- What is a Bubble Workload Unit (WU)?
- A Workload Unit is Bubble.io's unit of compute consumption — every page view, workflow run, database query, scheduled task, and API call burns WUs. Each Bubble plan ships with a monthly WU allowance; once you exceed it, you pay an overage rate per 1,000 WUs ($0.30 by default, lower with a workload-tier add-on). WU consumption scales with traffic, data-set size, and workflow density, so the same app costs different amounts month to month.
- How does Bubble's workload-unit pricing actually work?
- Bubble's plans (Starter, Growth, Team) each include a monthly WU bucket. When you exceed it, you can either move to the next tier or pay overage at $0.30 per 1,000 WUs (or as low as $0.008 per 1,000 with a committed workload-tier subscription). The pricing tail is steep: at scale, a single tier jump can add hundreds of dollars per month. The published per-plan numbers are in Bubble's pricing FAQ; the overage tail is what most calculators miss.
- What triggers a Bubble tier jump?
- Three common drivers: traffic growth (each page view consumes WUs), data growth (sorted searches over more than 50,000 records start hitting the platform's sorted-search cap), and workflow density (recurring workflows, scheduled API workflows, complex backend conditions). A spike in any one of these can push you over your plan's WU allowance for the month and force the overage charge or the next-tier upgrade.
- How does Bubble's cost compare to running the same app on code?

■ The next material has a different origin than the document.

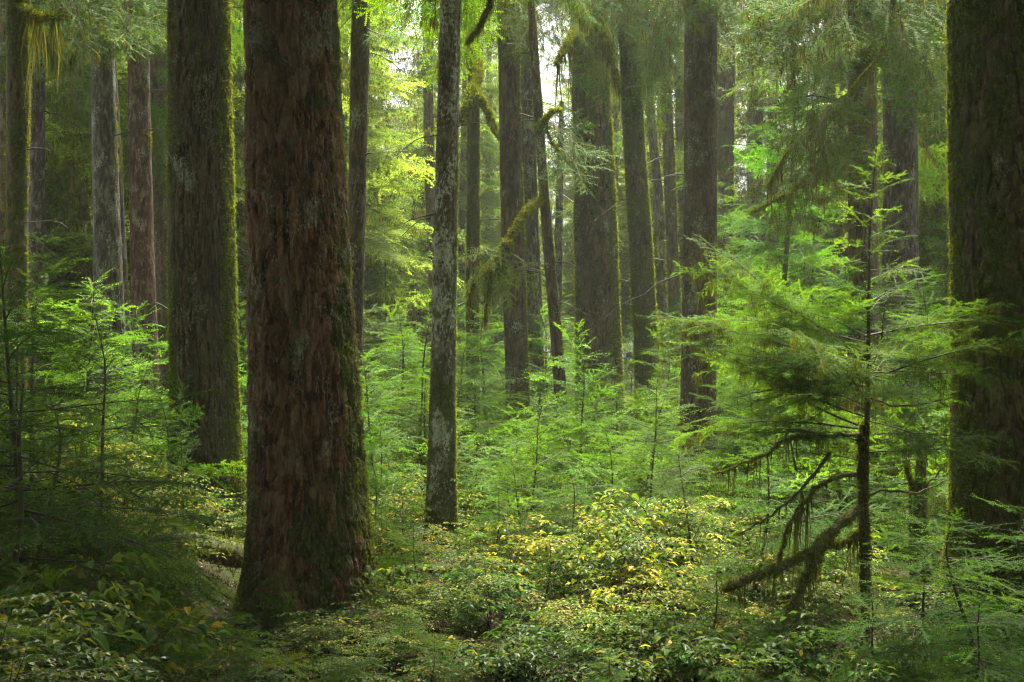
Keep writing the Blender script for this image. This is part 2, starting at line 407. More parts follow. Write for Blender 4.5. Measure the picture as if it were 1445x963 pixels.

- Self-hosted on Vercel + Supabase, a typical mid-size Bubble app costs $40–$200 per month for hosting + database + auth + storage combined. The same app on Bubble's Growth or Team tier with WU overage often runs $200–$1,500 per month, scaling with traffic. The calculator above plots both lines so you can see the cross-over point — usually 4–14 months of Bubble usage equals the cost of a one-time code rebuild.
- Why do my Bubble bills keep going up month over month?
- Two reasons. First, your app's data and traffic naturally grow, so WU consumption rises with it. Second, Bubble's pricing has shifted from flat plans to workload-billed plans in stages over 2023–2025, so existing apps grandfather into less favourable rates as they upgrade. The cost curve is monotonically upward for any growing Bubble app, which is the structural problem the rebuild solves.